Colleges prepare to sue over TEC's collapse

30th June 1995 at 01:00
Principals of four colleges are set to sue the Employment Department over crippling debts resulting from the collapse of South Thames Training and Enterprise Council.

They were this week seeking seeking written counsel's opinion after legal advisers said they did have a possible case over the department's handling of the collapse and its refusal to accept financial liability. If they succeed, it would have wider implications for government departments and their responsibility for other quangos such as the Further Education Funding Council.

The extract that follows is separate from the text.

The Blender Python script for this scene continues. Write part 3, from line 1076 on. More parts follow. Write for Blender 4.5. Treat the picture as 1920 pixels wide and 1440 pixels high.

The TEC went under with almost Pounds 7 million debts, making private training providers bankrupt and leaving thousands of young unemployed people without places in one of Britain's economically most depressed areas. Four colleges - Lambeth, Lewisham, Southwark and Woolwich - were left with debts of almost Pounds 2m on unpaid contracts. The backlash has forced them double the number of redundancies planned this year. Lewisham's lay-offs have risen from 25 to 50. Hundreds of hopeful trainees will be turned away this autumn.

Geoff Pine, principal of Woolwich College, said: "We are advised that since the TECs were set up and nurtured by the department to use public money for training, they cannot be seen as separate companies in the broader sense. "

The four also argue that the TEC was never bankrupt and challenge the Government to come clean. In a letter to all college principals in England and Wales this week, they say: "The present insolvency of the TEC is entirely created by the DE claiming back Pounds 8 million of past payments made by South Thames TEC - payments the DE claim were unsubstantiated."

The legal action is part of a national campaign to force the TEC debate back onto the national agenda. The principals have also written to all MPs for the region, pressing them to raise questions in the Commons. It comes just one week after publication of a joint FEFC-TEC guide to better relations between TECs and colleges, a report the four say has struck "a sour note" in South London.